“Zabaan toh khul na saki, par main dekhta toh hoon,/Bas ek shakhs ne saara nizaam badal diya (My lips are sealed, my voice is still /Yet I watch them bend the system to their will)”
This Basir Badr’s couplet when inferred through a political perspective, catches the essence of a political leadership’s strategic dilemma, the fear of speaking out and reluctance to build a massive counter narrative against a system while being crushed by it.
If you want to understand how a democracy dies from the inside out, look at Hungary. Since 2010, Prime Minister Viktor Orbán and his Fidesz party have provided a masterclass in what political scientists call "Democratic Backsliding." It is the art of using the law to kill the law.
Orbán didn’t stage a coup; he simply dismantled the country’s democratic "guardrails" piece by piece. He rewrote the constitution, packed the courts with loyalists, and rigged the electoral map. While this institutional hijacking was happening in broad daylight, the Hungarian opposition spent over a decade in a state of paralysis. They failed to mount any real counter-strategy, allowing the ruling party to entrench itself.

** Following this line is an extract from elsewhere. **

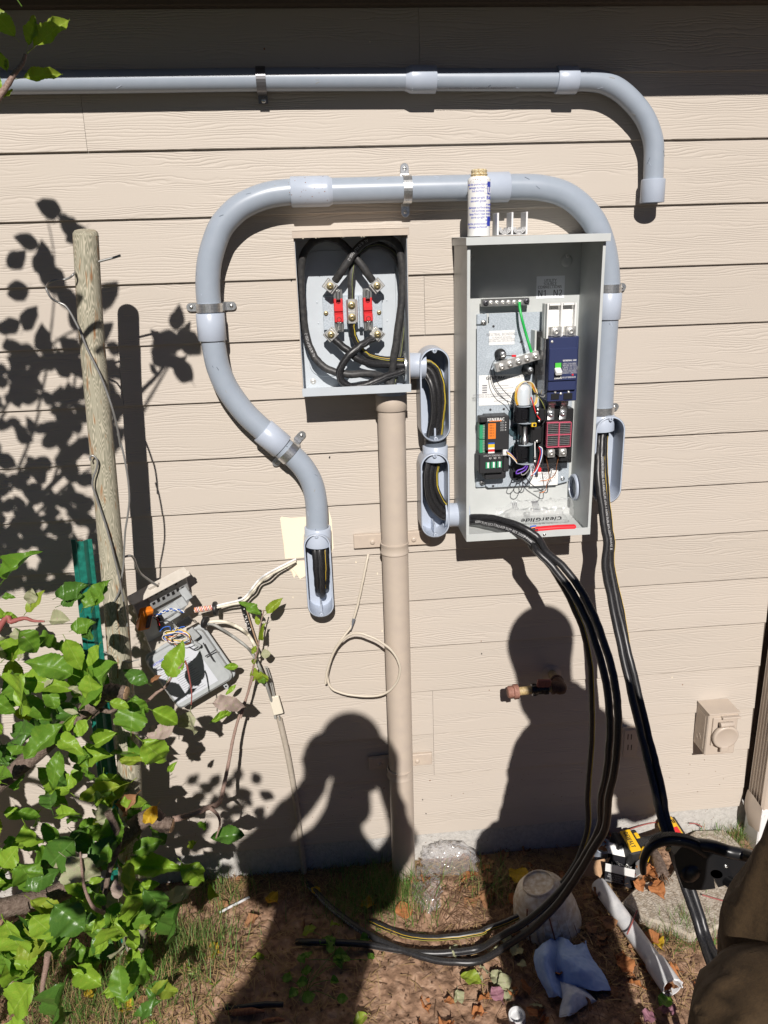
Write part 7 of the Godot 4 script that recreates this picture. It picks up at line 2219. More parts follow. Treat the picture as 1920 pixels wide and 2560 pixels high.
	# middle group
	put_leaves(t, xyz([-0.4835, 0.8312, 0.42, -0.4731, 0.9128, 0.42, -0.4725, 0.8323, 0.42, -0.4046, 0.7409, 0.42, -0.4114, 0.9042, 0.3, -0.3736, 0.988, 0.3, -0.4189, 0.9621, 0.42, -0.4702, 1.0052, 0.42, -0.427, 0.9689, 0.42, -0.3929, 0.9866, 0.42, -0.3738, 0.8079, 0.34, -0.4638, 0.7712, 0.34, -0.3541, 0.8404, 0.32, -0.3769, 0.752, 0.32, -0.3208, 0.8319, 0.3, -0.2336, 0.8334, 0.3, -0.4415, 0.908, 0.42, -0.3749, 0.8598, 0.42, -0.4768, 0.9402, 0.42, -0.4364, 0.8907, 0.42, -0.5036, 0.7016, 0.42, -0.6097, 0.6674, 0.42, -0.6026, 0.6257, 0.42, -0.5536, 0.5744, 0.42, -0.4387, 0.6385, 0.42, -0.4746, 0.5892, 0.42, -0.4789, 0.6767, 0.42, -0.5549, 0.607, 0.42, -0.3536, 0.4783, 0.3, -0.3822, 0.4385, 0.3, -0.2351, 0.4149, 0.3, -0.3403, 0.4238, 0.3, -0.355, 0.5152, 0.42, -0.3961, 0.4911, 0.42, -0.4145, 0.4642, 0.42, -0.3575, 0.3743, 0.42, -0.3482, 0.3881, 0.42, -0.3261, 0.3304, 0.42, -0.7864, 0.6495, 0.42, -0.7337, 0.6258, 0.42, -0.8359, 0.5538, 0.42, -0.7956, 0.5634, 0.42, -0.5915, 0.6695, 0.55, -0.6835, 0.5772, 0.55, -0.582, 0.4469, 0.42, -0.4228, 0.4409, 0.42, -0.6059, 0.4953, 0.42, -0.5729, 0.458, 0.42, -0.6832, 0.5087, 0.42, -0.6731, 0.4501, 0.42, -0.602, 0.6302, 0.42, -0.5765, 0.5441, 0.42, -0.4107, 0.7193, 0.42, -0.3913, 0.744, 0.42, -0.6444, 0.7902, 0.42, -0.5939, 0.7897, 0.42, -0.5939, 0.7897, 0.42, -0.628, 0.7051, 0.42, -0.7255, 0.8194, 0.42, -0.756, 0.7223, 0.42, -0.6943, 0.747, 0.42, -0.6526, 0.712, 0.42, -0.7354, 0.8032, 0.42, -0.7791, 0.7554, 0.42, -0.7913, 0.8085, 0.42, -0.7423, 0.8253, 0.42, -0.5891, 0.8238, 0.42, -0.5287, 0.8439, 0.42, -0.5875, 0.9332, 0.42, -0.515, 1.0578, 0.5, -0.6231, 0.9072, 0.42, -0.6561, 0.9882, 0.42, -0.6877, 1.007, 0.42, -0.7504, 0.9226, 0.42]), [["green", 0.95], ["bright", 0.6], ["bright", 0.6], ["dark", 0.55], ["brown", 0.3], ["pink", 0.5], ["pale", 0.62], ["pink", 0.5], ["bright", 0.55], ["green", 0.5], ["lime", 0.4], ["bright", 0.5], ["yellow", 0.6], ["brown", 0.4], ["green", 0.6], ["dark", 0.45], ["lime", 0.4], ["bright", 0.55], ["lime", 0.4], ["green", 0.5], ["green", 0.6], ["dark", 0.6], ["bright", 0.34], ["green", 0.7], ["lime", 0.5], ["lime", 0.4], ["bright", 0.5], ["green", 0.8], ["green", 0.6], ["green", 0.5], ["dark", 0.6], ["dark", 0.6], ["green", 0.5], ["bright", 0.55], ["green", 0.7], ["green", 0.5], ["green", 0.8]])
	# lower group
	put_leaves(t, xyz([-0.6732, 0.5358, 0.6, -0.6074, 0.4584, 0.6, -0.5044, 0.5377, 0.6, -0.4603, 0.415, 0.55, -0.5388, 0.4748, 0.6, -0.538, 0.3344, 0.55, -0.3982, 0.3767, 0.45, -0.473, 0.23, 0.45, -0.7765, 0.5085, 0.6, -0.754, 0.3783, 0.6, -0.7899, 0.3923, 0.6, -0.7729, 0.2864, 0.6, -0.7288, 0.3186, 0.6, -0.8109, 0.2092, 0.6, -0.719, 0.5059, 0.6, -0.6722, 0.4323, 0.6, -0.7342, 0.4764, 0.6, -0.7196, 0.397, 0.6, -0.5787, 0.5729, 0.6, -0.55, 0.5826, 0.6, -0.5683, 0.5497, 0.6, -0.5454, 0.516, 0.6, -0.5147, 0.5123, 0.6, -0.514, 0.5697, 0.6, -0.4829, 0.4314, 0.6, -0.4615, 0.4333, 0.6, -0.7589, 0.6283, 0.6, -0.7163, 0.6826, 0.6, -0.7249, 0.5726, 0.6, -0.6623, 0.6043, 0.6, -0.7224, 0.6665, 0.6, -0.6891, 0.564, 0.6, -0.6174, 0.3036, 0.6, -0.6468, 0.3218, 0.6, -0.6586, 0.3139, 0.6, -0.7207, 0.1665, 0.6, -0.7969, 0.4116, 0.6, -0.7947, 0.3037, 0.6, -0.6211, 0.4714, 0.6, -0.572, 0.4744, 0.6, -0.5251, 0.6144, 0.6, -0.5216, 0.6653, 0.6, -0.6496, 0.4659, 0.6, -0.6935, 0.4075, 0.6]), [["dark", 0.85], ["bright", 0.75], ["bright", 0.7], ["dark", 0.42], ["bright", 0.7], ["bright", 0.6], ["bright", 0.6], ["bright", 0.7], ["lime", 0.5], ["bright", 0.55], ["green", 0.6], ["pink", 0.5], ["lime", 0.6], ["bright", 0.7], ["dark", 0.7], ["green", 0.6], ["bright", 0.5], ["dark", 0.5], ["green", 0.6], ["dark", 0.5], ["green", 0.6], ["green", 0.5]])
	# sprig before the wall
	put_leaves(t, xyz([-0.1796, 0.9641, 0.09, -0.2138, 1.0147, 0.09, -0.1769, 0.9653, 0.09, -0.1284, 1.0129, 0.09, -0.1897, 0.9368, 0.09, -0.1953, 0.9667, 0.09, -0.1833, 0.9333, 0.09, -0.1731, 0.9444, 0.09, -0.1834, 0.8795, 0.09, -0.1789, 0.9389, 0.09, -0.1992, 0.8838, 0.09, -0.212, 0.8576, 0.09, -0.1964, 0.8503, 0.09, -0.1668, 0.851, 0.09, -0.2025, 0.8417, 0.09, -0.2173, 0.8246, 0.09, -0.2098, 0.8179, 0.09, -0.2191, 0.7693, 0.09, -0.1971, 0.8076, 0.09, -0.1873, 0.7573, 0.09, -0.2475, 0.8179, 0.09, -0.2924, 0.8212, 0.095, -0.2628, 0.7652, 0.09, -0.2968, 0.7382, 0.1, -0.2093, 0.7902, 0.09, -0.1871, 0.7604, 0.09, -0.2814, 0.6773, 0.09, -0.3299, 0.685, 0.14]), [["green", 0.5], ["lime", 0.4], ["lime", 0.5], ["lime", 0.4], ["lime", 0.25], ["lime", 0.5], ["pale", 0.9], ["lime", 0.6], ["lime", 0.5], ["lime", 0.7], ["bright", 0.45], ["bright", 0.3], ["green", 0.6], ["bright", 0.35]])
	# filling leaves deeper in the bush
	for k in 195:
		var z := rng.randf_range(0.22, 0.62)
		var q := Vector3(rng.randf_range(-1.12, -0.5) + 0.16 * (z - 0.3), 0, z)
		var hi := 1.12 + 0.35 * (z - 0.3) - 1.0 * maxf(0.0, q.x + 0.66)
		q.y = rng.randf_range(0.12, maxf(hi, 0.3))
		if q.x > -0.62 and q.y > 0.72:
			continue
		var d := Vector3(rng.randfn(0.3, 0.7), rng.randfn(-0.25, 0.6), rng.randfn(0.2, 0.5)).normalized() * rng.randf_range(0.07, 0.12)
		leaf(t, q, q + d, rng.randf_range(0.4, 0.6), Vector3(rng.randf_range(-0.5, 0.5), 0.8, rng.randf_range(0.2, 1.0)), leaf_mats[["green", "bright", "green", "dark", "dark", "lime", "bright", "pale"][rng.randi() % 8]])
	# the dense inner foliage behind them
	var inner: Array[Transform3D] = []
	for k in 130:
		var z := rng.randf_range(0.2, 0.6)
		var q := Vector3(rng.randf_range(-1.15, -0.52) + 0.16 * (z - 0.3), 0, z)
		q.y = rng.randf_range(0.08, maxf(1.02 + 0.3 * (z - 0.3) - 1.3 * maxf(0.0, q.x + 0.72), 0.3))
		if q.x > -0.62 and q.y > 0.6:
			continue
		var y := Vector3(rng.randfn(0.2, 0.7), rng.randfn(-0.25, 0.6), rng.randfn(0.2, 0.5)).normalized()
		var l := rng.randf_range(0.06, 0.1)
		var x := y.cross(Vector3(rng.randf_range(-0.6, 0.6), 0.8, rng.randf_range(0.1, 1.0))).normalized()
		inner.append(Transform3D(Basis(x * l * rng.randf_range(0.5, 0.75), y * l, x.cross(y) * l), q - t.position))
	var half := inner.size() / 2
	tag(swarm("foliage", leaf_shapes[1], leaf_mats.green, inner.slice(0, half), t), "", "", "", "stuff")
	tag(swarm("foliage", leaf_shapes[3], leaf_mats.bright, inner.slice(half), t), "", "", "", "stuff")
	# the upper crown, out of view to the left and above: its shade falls on the wall
	var aim := []
	aim.append_array(xyz([-0.6723, 1.9658, 0, -0.6064, 2.0378, 0, -0.5733, 2.0055, 0, -0.5546, 1.9838, 0, -0.7121, 1.9241, 0, -0.6474, 1.9167, 0, -0.7131, 1.8533, 0, -0.6259, 1.8779, 0, -0.6048, 1.833, 0, -0.5851, 1.7761, 0, -0.703, 1.7804, 0, -0.7494, 1.7709, 0, -0.6728, 1.7223, 0, -0.6114, 1.7141, 0, -0.6364, 1.6627, 0, -0.7124, 1.6542, 0, -0.5848, 1.6606, 0, -0.7677, 1.5975, 0, -0.539, 1.7401, 0, -0.5096, 1.8298, 0, -0.3399, 1.7672, 0, -0.363, 1.716, 0, -0.3165, 1.7142, 0, -0.3363, 1.6383, 0, -0.3837, 1.6876, 0]))
	var heads := []
	for w in aim:
		heads.append([w, 0.9])
	for k in 360:
		var f := rng.randf()
		heads.append([Vector3(rng.randf_range(-0.92, -0.5), lerpf(1.06, 1.72, pow(f, 1.5)), 0.0), rng.randf_range(0.95, 1.15)])
	for k in 75:
		heads.append([Vector3(rng.randf_range(-0.6, -0.2), rng.randf_range(0.02, 0.42), 0.0), rng.randf_range(1.65, 1.75)])
	var spots: Array[Transform3D] = []
	for hd in heads:
		var w: Vector3 = hd[0]
		var z: float = hd[1]
		var q: Vector3 = Vector3(w.x, w.y, 0) - SUN * z
		if z < 1.5 and q.y < 1.91 + (2.1 - z) * 0.29 and q.x > -(2.1 - z) * 0.66:
			z = 1.12
			q = Vector3(w.x, w.y, 0) - SUN * z
			if q.y < 1.91 + (2.1 - z) * 0.29 and q.x > -(2.1 - z) * 0.66:
				continue
		var y := Vector3(rng.randfn(0.0, 0.7), rng.randfn(0.2, 0.7), 0).normalized()
		var l := rng.randf_range(0.045, 0.078) if hd[1] != 0.9 else rng.randf_range(0.07, 0.1)
		var x := y.cross(Vector3(rng.randf_range(-0.5, 0.5), rng.randf_range(0.2, 0.9), 1.0)).normalized()
		spots.append(Transform3D(Basis(x * l * rng.randf_range(0.5, 0.68), y * l, x.cross(y) * l), q - y * l * 0.5))
	var mm := MultiMesh.new()
	mm.transform_format = MultiMesh.TRANSFORM_3D
	mm.mesh = leaf_shapes[0]
	mm.instance_count = spots.size()
	for k in spots.size():
		mm.set_instance_transform(k, spots[k])
	var mi := MultiMeshInstance3D.new()
	mi.name = "crown"
	mi.multimesh = mm
	mi.material_override = leaf_mats.green
	t.add_child(mi, true)
	mi.position = -t.position
	mi.set_meta("kind", "stuff")
	twig(t, [Vector3(-1.03, 0.9, 0.63), Vector3(-0.95, 1.2, 1.1), Vector3(-0.7, 1.4, 1.6), Vector3(-0.35, 1.45, 1.72)], 0.012, 0.003, M.twig, "limb")
	# its upright shoots
	for sh in [xyz([-0.8235, 1.3402, 0, -0.7377, 1.4992, 0, -0.6805, 1.6529, 0, -0.643, 1.7895, 0, -0.618, 1.9213, 0, -0.6205, 2.0172, 0]), xyz([-0.7146, 1.3469, 0, -0.6388, 1.5311, 0, -0.5969, 1.6962, 0, -0.5691, 1.8318, 0, -0.5648, 1.952, 0]), xyz([-0.4625, 1.5227, 0, -0.3978, 1.617, 0, -0.3511, 1.6863, 0, -0.3232, 1.7493, 0]), xyz([-0.8124, 1.5394, 0, -0.7237, 1.6547, 0, -0.6315, 1.7322, 0, -0.5585, 1.7638, 0, -0.5013, 1.807, 0]), xyz([-0.8195, 1.2221, 0, -0.6649, 1.357, 0, -0.5603, 1.4152, 0])]:
		var pts := []
		for w in sh:
			pts.append(Vector3(w.x, w.y, 0) - SUN * 1.0)
		twig(t, pts, 0.0045, 0.0015, M.twig)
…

By the time the opposition finally united for the 2022 elections, the game was already over. With the media under state control and the treasury acting as a campaign fund for the incumbent, the opposition was soundly defeated. The hard truth of the Hungary anecdote is simple: By the time you decide to complain to the referee, the ruling party has already hired the referee and rewritten the rulebook.
A strikingly similar script seems to be playing out in Andhra Pradesh. Recently, an investigation by Parakala Prabhakar in The Wire exposed serious concerns regarding EVM irregularities.

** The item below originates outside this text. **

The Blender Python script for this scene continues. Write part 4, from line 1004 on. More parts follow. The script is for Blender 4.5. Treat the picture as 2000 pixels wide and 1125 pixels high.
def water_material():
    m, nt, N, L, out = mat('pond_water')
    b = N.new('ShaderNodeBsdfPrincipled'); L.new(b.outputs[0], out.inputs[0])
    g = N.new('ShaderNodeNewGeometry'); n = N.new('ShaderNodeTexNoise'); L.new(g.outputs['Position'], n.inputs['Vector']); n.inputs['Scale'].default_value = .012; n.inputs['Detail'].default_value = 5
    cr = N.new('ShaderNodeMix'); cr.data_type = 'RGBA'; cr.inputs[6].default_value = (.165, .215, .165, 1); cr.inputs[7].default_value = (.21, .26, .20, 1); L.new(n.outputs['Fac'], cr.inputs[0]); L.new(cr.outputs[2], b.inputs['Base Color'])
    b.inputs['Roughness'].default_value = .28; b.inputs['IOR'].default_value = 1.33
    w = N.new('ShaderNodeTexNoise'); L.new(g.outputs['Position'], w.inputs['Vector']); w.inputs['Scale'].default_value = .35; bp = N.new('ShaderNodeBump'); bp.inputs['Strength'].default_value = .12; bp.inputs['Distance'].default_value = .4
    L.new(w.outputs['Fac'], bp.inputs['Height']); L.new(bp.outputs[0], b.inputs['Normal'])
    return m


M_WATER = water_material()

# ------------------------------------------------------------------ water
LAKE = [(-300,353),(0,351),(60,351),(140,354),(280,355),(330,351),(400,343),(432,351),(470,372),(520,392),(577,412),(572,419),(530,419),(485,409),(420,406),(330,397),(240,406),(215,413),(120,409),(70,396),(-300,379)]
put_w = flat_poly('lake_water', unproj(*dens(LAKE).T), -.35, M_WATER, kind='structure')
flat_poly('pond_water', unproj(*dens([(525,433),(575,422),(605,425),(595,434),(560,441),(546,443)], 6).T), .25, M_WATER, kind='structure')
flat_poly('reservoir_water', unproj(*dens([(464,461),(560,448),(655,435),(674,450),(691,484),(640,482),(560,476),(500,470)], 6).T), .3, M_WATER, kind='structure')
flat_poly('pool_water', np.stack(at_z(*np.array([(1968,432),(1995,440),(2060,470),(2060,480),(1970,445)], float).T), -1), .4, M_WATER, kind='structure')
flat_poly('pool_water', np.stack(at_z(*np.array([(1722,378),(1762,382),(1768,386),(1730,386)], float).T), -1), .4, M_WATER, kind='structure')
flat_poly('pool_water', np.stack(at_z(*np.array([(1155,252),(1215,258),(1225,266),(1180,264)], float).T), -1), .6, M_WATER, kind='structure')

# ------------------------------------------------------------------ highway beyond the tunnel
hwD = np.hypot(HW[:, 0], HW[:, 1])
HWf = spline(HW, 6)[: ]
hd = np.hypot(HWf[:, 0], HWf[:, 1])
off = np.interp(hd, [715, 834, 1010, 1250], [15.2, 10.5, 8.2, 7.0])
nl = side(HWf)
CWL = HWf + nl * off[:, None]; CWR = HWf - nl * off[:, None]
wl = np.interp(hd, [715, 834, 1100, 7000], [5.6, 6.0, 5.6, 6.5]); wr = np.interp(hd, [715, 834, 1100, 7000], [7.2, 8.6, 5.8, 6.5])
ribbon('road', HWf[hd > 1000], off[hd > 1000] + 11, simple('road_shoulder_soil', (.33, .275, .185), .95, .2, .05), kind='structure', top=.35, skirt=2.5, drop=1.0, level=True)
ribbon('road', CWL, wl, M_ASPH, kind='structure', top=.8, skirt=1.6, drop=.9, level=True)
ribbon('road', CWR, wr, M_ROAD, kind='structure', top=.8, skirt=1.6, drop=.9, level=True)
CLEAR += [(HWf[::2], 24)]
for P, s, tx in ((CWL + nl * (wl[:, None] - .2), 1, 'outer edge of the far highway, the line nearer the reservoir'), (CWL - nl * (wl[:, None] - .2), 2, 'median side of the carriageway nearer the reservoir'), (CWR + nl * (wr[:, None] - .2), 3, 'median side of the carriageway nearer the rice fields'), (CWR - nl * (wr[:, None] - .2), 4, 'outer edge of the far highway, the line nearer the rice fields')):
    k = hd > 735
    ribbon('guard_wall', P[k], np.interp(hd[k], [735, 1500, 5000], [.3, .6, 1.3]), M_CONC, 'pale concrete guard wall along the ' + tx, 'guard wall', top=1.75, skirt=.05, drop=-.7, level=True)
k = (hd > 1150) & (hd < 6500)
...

In any healthy democracy, such an exposure would trigger a massive, unified counter-movement. Yet, the local opposition appears strangely hesitant, failing to build the kind of pressure needed to protect the sanctity of the vote.

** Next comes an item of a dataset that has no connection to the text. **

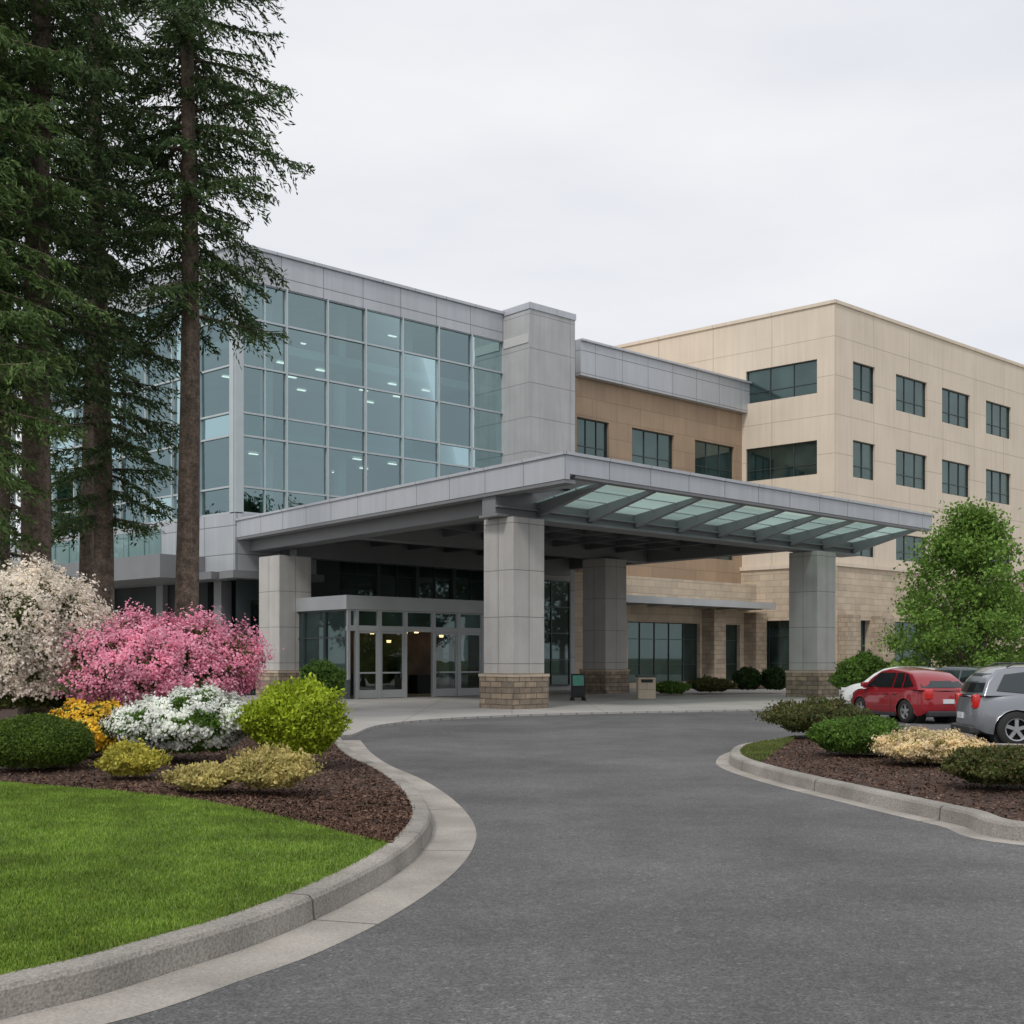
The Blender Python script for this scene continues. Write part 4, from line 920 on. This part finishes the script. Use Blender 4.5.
    mb=MB(); mb.box(-hl+.25,hl-.35,-hw+.26,hw-.26,gr-.02,.5); mb.build('underbody',M['dark'],t,origin=False)
    return t
red=paint('red paint',(.29,.006,.014),.2); sil=paint('silver paint',(.25,.265,.29),.5); whi=paint('white paint',(.7,.7,.7),0); gry=paint('grey paint',(.17,.18,.2),.4)
car('parked_car','red hatchback parked behind the right island, seen from its rear left',(11.35,34.6,0),math.radians(106),red,3.75,1.7,1.5)
car('parked_car','silver estate style off road car cut by the right edge of the picture',(11.65,24.55,0),math.radians(-5),sil,4.6,1.86,1.62,1.04,True)
car('parked_car','white car behind the red one, only its roof and windows showing',((905-512)/F*45,45,0),math.radians(150),whi,4.4,1.78,1.48)
car('parked_car','dark grey car between the red car and the silver one, farther back',((962-512)/F*43,43,0),math.radians(120),gry,4.4,1.78,1.5)

# ------------------------------------------------------------ street furniture
Yb=52; X=(646-512)/F*Yb
lb=thing('litter_bin','square tan litter bin with a dark lid in front of the stone wall','bin',(X,Yb,.06))
mb=MB(); mb.box(-.38,.38,-.38,.38,0,.95); mb.build('bin_body',M['stonewall'],lb,origin=False,bevel=.03)
mb=MB(); mb.box(-.42,.42,-.42,.42,.95,1.05); mb.build('lid',M['mulld'],lb,origin=False,bevel=.02)
mb=MB(); mb.box(-.25,.25,-.395,-.379,.72,.86); mb.build('opening',M['dark'],lb,origin=False)
Yb=50; X=(578-512)/F*Yb
sg=thing('notice_sign','small black framed notice sign with a green panel, left of the rear column','sign',(X,Yb,.06),math.radians(15))
mb=MB(); mb.box(-.3,.3,-.03,.03,.12,1.12); mb.build('frame',M['dark'],sg,origin=False,bevel=.01)
M['green']=surf('green notice',(.08,.3,.22),.5,.2,12)
mb=MB(); mb.box(-.24,.24,-.036,-.031,.62,1.05); mb.build('notice_panel',M['green'],sg,origin=False)
mb=MB(); mb.box(-.24,.24,-.036,-.031,.2,.56); mb.build('text_panel',M['indark'],sg,origin=False)
for s in (-1,1):
    mb=MB(); mb.box(s*.25-.03,s*.25+.03,-.22,.22,0,.12); mb.build('foot',M['dark'],sg,origin=False)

Instead of launching a relentless, high-stakes campaign centred on "Vote Theft", a narrative similar to the Congress party's national push for electoral transparency, the YSRCP leadership appears to be drifting into localized skirmishes. They have poured their energy into the Tirupati Laddu controversy and pointed out the TDP-led alliance’s failure to deliver on "Super Six" electoral promises.
While these issues may resonate at the grassroots, they represent a significant tactical distraction.
In the Hungarian model, the opposition was lured into debating public policy and local scandals while the ruling party was busy rewriting the electoral code.
Much like the Hungarian oppostion, by focusing on local scandls like the "Laddu" rather than the "Logarithm" of the EVM irregularities exposed by Parakala Prabhakar, the YSRCP risks fighting a conventional battle against an unconventional institutional takeover.
If the threat to electoral integrity is as systemic as the Parakala Prabhakar report suggests, the million-dollar question remains: Why is the YSRCP so hesitant to build a massive, sustained counter-narrative around it?
While the party did make a formal move in July 2025, sending a high-level delegation to the Election Commission of India (ECI) to demand a return to paper ballots due to technical EVM anomalies, the effort stopped at the door of the Commission. It failed to morph into a fiery political battle or a grassroots movement.
This disconnect suggests three primary "strategic inhibitors" holding the leadership back:
The reluctance could be the result of a definite apprehension within the YSRCP leadership that a full-scale campaign against EVMs will be branded by the TDP-led alliance as a desperate "volte-face" or painted as a “Bad Loser’s Lament”. They fear being painted as a party that simply cannot accept the public mandate may potentially alienate neutral voters who value political stability over constitutional grievances. Or…
.. Endorsing a hardcore anti-EVM stance would essentially align the YSRCP's messaging with the INDIA alliance. For a party that prides itself on independent regional positioning, this is a dangerous tightrope. Joining the national chorus on "Vote Theft" could be seen as a pivot toward the Congress-led bloc, a move that would dilute their "YSR" brand and complicate their local identity. Or….
… Perhaps most critically, a frontal assault on the ECI and the EVM system would inevitably antagonise the BJP’s national leadership.
Given that the YSRCP maintains a delicate, tacit alliance with the Centre on various policy and legal issues, the leadership seems wary of burning bridges in New Delhi. They are caught in a paradox: to save their local electoral future, they might need to challenge the very system that their national "friends" are determined to defend.
By choosing to fight on the terrain of "Laddus and Promises" rather than "Logarithms and Ballots," the YSRCP is playing a traditional game in an era of institutional transformation. The YSRCP leadership appears to be caught in a “Buffering Mode”
Much like the Hungarian opposition, they risk discovering too late that winning the argument on the streets means very little if you have already lost the security of the booth.